>> Begin

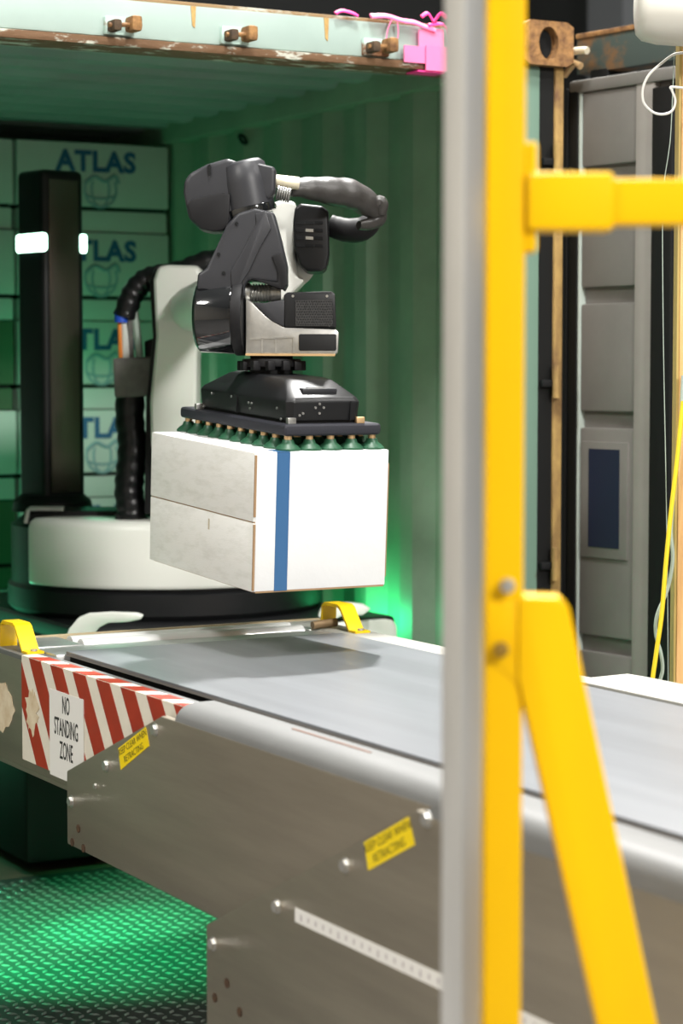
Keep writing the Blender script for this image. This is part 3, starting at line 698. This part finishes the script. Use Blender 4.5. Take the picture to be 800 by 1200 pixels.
# neck flange
nk = at(318, 428, WD)
bm = B(); tube(bm, [at(318, 438, WD), at(318, 417, WD)], .048, 32); ne = obj('neck', bm, m_dark, rb)
bm = B(); tube(bm, [at(318, 430, WD), at(318, 420.5, WD)], .066, 32); obj('neck_flange', bm, m_rubber, ne, .003)
for k in range(12):
    a = R(k * 30); c = nk + Vector((.066 * math.cos(a), .066 * math.sin(a), -.012)); bm = B(); box(bm, (c.x - .009, c.y - .009, c.z), (c.x + .009, c.y + .009, c.z + .022)); obj('neck_clamp', bm, m_rubber, ne, .003)
# hose fittings and dress pack
bm = B(); tube(bm, [at(322, 212, WD + .02), at(350, 215, WD + .03)], .0145, 18); obj('hose_fitting', bm, m_cream, rb, .002)
bm = B(); pts = [at(324 + i * .9, 226 + i * .2, WD + .0) for i in range(19)]; tube(bm, pts, [.0165 if i % 3 else .012 for i in range(19)], 16); obj('hose_fitting', bm, m_silver, rb, smooth=20)
bm = B(); path = [(338, 222), (352, 220), (372, 222), (394, 225), (412, 228), (430, 238), (441, 248), (443, 256), (434, 262), (420, 264)]
rr = [9, 13, 17, 20, 21, 19, 15, 12, 9, 6]
sp_ = spline([at(x, y, WD + .05 + .0015 * max(0, x - 340)) for x, y in path], 5); rads = []
for i in range(len(sp_)):
    t = i / 5; k = min(int(t), len(rr) - 2); rads.append((rr[k] + (rr[k + 1] - rr[k]) * (t - k)) / 520 * (1 + .03 * math.sin(i * 1.1)))
tube(bm, sp_, rads, 18, flat=.8); ds = obj('hose_sleeve', bm, m_fabric, rb, smooth=60)
bm = B(); tube(bm, spline([at(x, y, 5.1) for x, y in ((436, 245), (444, 238), (447, 240), (446, 252))], 4), [.012, .014, .016, .017, .018, .018, .017, .016, .016, .015, .014, .012, .01], 10); obj('sleeve_tip', bm, m_fabric, ds)
bm = B(); tube(bm, spline([at(x, y, 5.2) for x, y in ((440, 256), (425, 268), (408, 270), (392, 266), (384, 262))], 4), [.018, .022, .026, .028, .029, .030, .030, .030, .029, .029, .028, .028, .027, .026, .026, .025, .024], 14); obj('lower_hose', bm, m_rubber, rb)

# gripper, tilted like the carton it holds
TILT = R(3.3)
BX0 = Vector((2.084, 4.106, 1.0265)); BWd, BLn, BHt = .322, .535, .298
GM = Matrix.Translation(BX0) @ Matrix.Rotation(TILT, 4, 'X')
def G(x, y, z): return GM @ Vector((x, y, z))
zc = BHt + .031      # underside of the bumper plate
pl = obj('gripper_plate', box(B(), (.073, .018, zc), (.310, .548, zc + .026), GM), m_bumper, rb, .010, 3)
zh = zc + .026
bm = B()
def loop(x0, x1, y0, y1, z, ch):
    return [bm.verts.new(G(x, y, z)) for x, y in ((x0 + ch, y0), (x1 - ch, y0), (x1, y0 + ch), (x1, y1 - ch), (x1 - ch, y1), (x0 + ch, y1), (x0, y1 - ch), (x0, y0 + ch))]
l = [loop(.088, .262, .032, .470, zh + .006, .012), loop(.084, .266, .028, .474, zh + .046, .014), loop(.090, .260, .034, .468, zh + .056, .014), loop(.120, .236, .10, .400, zh + .088, .012), loop(.128, .228, .13, .38, zh + .093, .012)]
bm.faces.new(l[0][::-1]); bm.faces.new(l[-1])
for a, b in zip(l, l[1:]):
    for k in range(8): bm.faces.new((a[k], a[(k + 1) % 8], b[(k + 1) % 8], b[k]))
gh = obj('gripper_housing', bm, m_black, rb, .003, 2, smooth=25)
obj('housing_skirt', box(B(), (.094, .040, zh - .002), (.256, .462, zh + .008), GM), m_rubber, gh)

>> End

## What is required
Every line should be retyped exactly, with the pictures omitted.

## Result for this exercise
Keep writing the Blender script for this image. This is part 3, starting at line 698. This part finishes the script. Use Blender 4.5. Take the picture to be 800 by 1200 pixels.
# neck flange
nk = at(318, 428, WD)
bm = B(); tube(bm, [at(318, 438, WD), at(318, 417, WD)], .048, 32); ne = obj('neck', bm, m_dark, rb)
bm = B(); tube(bm, [at(318, 430, WD), at(318, 420.5, WD)], .066, 32); obj('neck_flange', bm, m_rubber, ne, .003)
for k in range(12):
    a = R(k * 30); c = nk + Vector((.066 * math.cos(a), .066 * math.sin(a), -.012)); bm = B(); box(bm, (c.x - .009, c.y - .009, c.z), (c.x + .009, c.y + .009, c.z + .022)); obj('neck_clamp', bm, m_rubber, ne, .003)
# hose fittings and dress pack
bm = B(); tube(bm, [at(322, 212, WD + .02), at(350, 215, WD + .03)], .0145, 18); obj('hose_fitting', bm, m_cream, rb, .002)
bm = B(); pts = [at(324 + i * .9, 226 + i * .2, WD + .0) for i in range(19)]; tube(bm, pts, [.0165 if i % 3 else .012 for i in range(19)], 16); obj('hose_fitting', bm, m_silver, rb, smooth=20)
bm = B(); path = [(338, 222), (352, 220), (372, 222), (394, 225), (412, 228), (430, 238), (441, 248), (443, 256), (434, 262), (420, 264)]
rr = [9, 13, 17, 20, 21, 19, 15, 12, 9, 6]
sp_ = spline([at(x, y, WD + .05 + .0015 * max(0, x - 340)) for x, y in path], 5); rads = []
for i in range(len(sp_)):
    t = i / 5; k = min(int(t), len(rr) - 2); rads.append((rr[k] + (rr[k + 1] - rr[k]) * (t - k)) / 520 * (1 + .03 * math.sin(i * 1.1)))
tube(bm, sp_, rads, 18, flat=.8); ds = obj('hose_sleeve', bm, m_fabric, rb, smooth=60)
bm = B(); tube(bm, spline([at(x, y, 5.1) for x, y in ((436, 245), (444, 238), (447, 240), (446, 252))], 4), [.012, .014, .016, .017, .018, .018, .017, .016, .016, .015, .014, .012, .01], 10); obj('sleeve_tip', bm, m_fabric, ds)
bm = B(); tube(bm, spline([at(x, y, 5.2) for x, y in ((440, 256), (425, 268), (408, 270), (392, 266), (384, 262))], 4), [.018, .022, .026, .028, .029, .030, .030, .030, .029, .029, .028, .028, .027, .026, .026, .025, .024], 14); obj('lower_hose', bm, m_rubber, rb)

# gripper, tilted like the carton it holds
TILT = R(3.3)
BX0 = Vector((2.084, 4.106, 1.0265)); BWd, BLn, BHt = .322, .535, .298
GM = Matrix.Translation(BX0) @ Matrix.Rotation(TILT, 4, 'X')
def G(x, y, z): return GM @ Vector((x, y, z))
zc = BHt + .031      # underside of the bumper plate
pl = obj('gripper_plate', box(B(), (.073, .018, zc), (.310, .548, zc + .026), GM), m_bumper, rb, .010, 3)
zh = zc + .026
bm = B()
def loop(x0, x1, y0, y1, z, ch):
    return [bm.verts.new(G(x, y, z)) for x, y in ((x0 + ch, y0), (x1 - ch, y0), (x1, y0 + ch), (x1, y1 - ch), (x1 - ch, y1), (x0 + ch, y1), (x0, y1 - ch), (x0, y0 + ch))]
l = [loop(.088, .262, .032, .470, zh + .006, .012), loop(.084, .266, .028, .474, zh + .046, .014), loop(.090, .260, .034, .468, zh + .056, .014), loop(.120, .236, .10, .400, zh + .088, .012), loop(.128, .228, .13, .38, zh + .093, .012)]
bm.faces.new(l[0][::-1]); bm.faces.new(l[-1])
for a, b in zip(l, l[1:]):
    for k in range(8): bm.faces.new((a[k], a[(k + 1) % 8], b[(k + 1) % 8], b[k]))
gh = obj('gripper_housing', bm, m_black, rb, .003, 2, smooth=25)
obj('housing_skirt', box(B(), (.094, .040, zh - .002), (.256, .462, zh + .008), GM), m_rubber, gh)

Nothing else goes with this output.